I think with the statement that the state of the game is now "Satisfactory" that CD_Projekt Red is now done with trying to fix the game further.
Absolutely untrue.
This statement is more of a milestone. When work on the game is done, it will be announced. I'd say we are still years from a final version. Instead, I'd interpret this to mean: "We've got things in a pretty good place. Yes, there are still some issues that need to be addressed, but the time has come move forward with the game." (And that most likely means DLC content, expansion quests, new mechanics, etc.)
Although it makes sense from a developing perspective regarding efficiency and time management, it this is the case with this game, then it either means the code is really bad and any minor tweak on any platform generates a "butterfly effect" on the game engine, messing up the rest of the code, or the game engine and coding is ok but they prioritize other things besides the rendering process.
Let's be real here, they don't need "three completely separate studios" to manage the optimisation of the game. They need 3 internal teams handling the optimisation.
There are countless exemples of game studios who can manage succesfully the optimisation across different platforms with totally different results of graphics between PC and the rest, regarding texture, draw distance, fps, RTX on or off. We are talking about AAA studios, not some indie devs of 10 people. This argument does not stand it's ground too well in my opinion.
I think you're missing the focus behind what I was saying. When a game uses an engine, regardless of how many different platforms it is released on, I'm not going to make foundational changes to the engine specifically for
only one platform. I may make certain
tweaks to the engine if, saaay, the console has trouble streaming lighting data from more than 5 simultaneous sources. So, I'll limit max number of shadows to 4 on that console version to ensure there are no graphical issues with shadows. (Yup -- that might not look as cool as it did in a prior version, but it was necessary to do as it was a limitation of the hardware. Can't leave it at a higher setting without issues.)
However, if I'm dealing with a much more foundational change, like, saaay, the way that I'm compressing the game's data packages and the way the engine will load that data into RAM when it's called for, I'm not going to make a change like that for only one platform version of the game. It will fundamentally change the way the game works at a core level, and that change will affect every subsequent issue that may crop up. So, if on PC, the data packages are compressed as individual .json files or something by object category...and instead I decide it may work better overall if we compress specific packages by game
area instead...that will alter the way that information loads completely. If I do it by category on PC, but by area on on console, there's no longer any relationship in how each version is running. A bug that appears and is fixed for PC may never even appear on consoles. A bug that looks similar and appears on both platforms may be caused by two completely different things, and it will take me forever to track down where each of them lies, as I need to hunt it down twice. A bug that does exist on both builds may not be solvable on one, and it will require that platform version to undergo another, foundational change -- further increasing the disparity between the two builds. Eventually, this will mean that I basically need totally separate teams to handle each version, and work overall will be much, much slower.

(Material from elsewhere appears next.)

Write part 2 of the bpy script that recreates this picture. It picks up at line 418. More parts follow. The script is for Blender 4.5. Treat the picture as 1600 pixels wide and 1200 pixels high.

A much more efficient way of doing this is to handle any fundamental changes to game functionality universally. An all-encompassing approach to how the game functions at its core, then balancing changes for various platforms within that framework. (From what I've always seen, this is usually done on PC first, then adapted and scaled for consoles. Hence, if a change like that is made to an engine, it's almost never a matter of getting it to work on this or that particular platform -- it's a situation that has been identified as inherently flawed -- or someone happens to come up with a much better approach -- or there's new options provided by advancements in things like drivers, etc. It's simply the best way of fixing an issue or handling things better across the board. It is counter-productive to take things in multiple different directions at the same time.)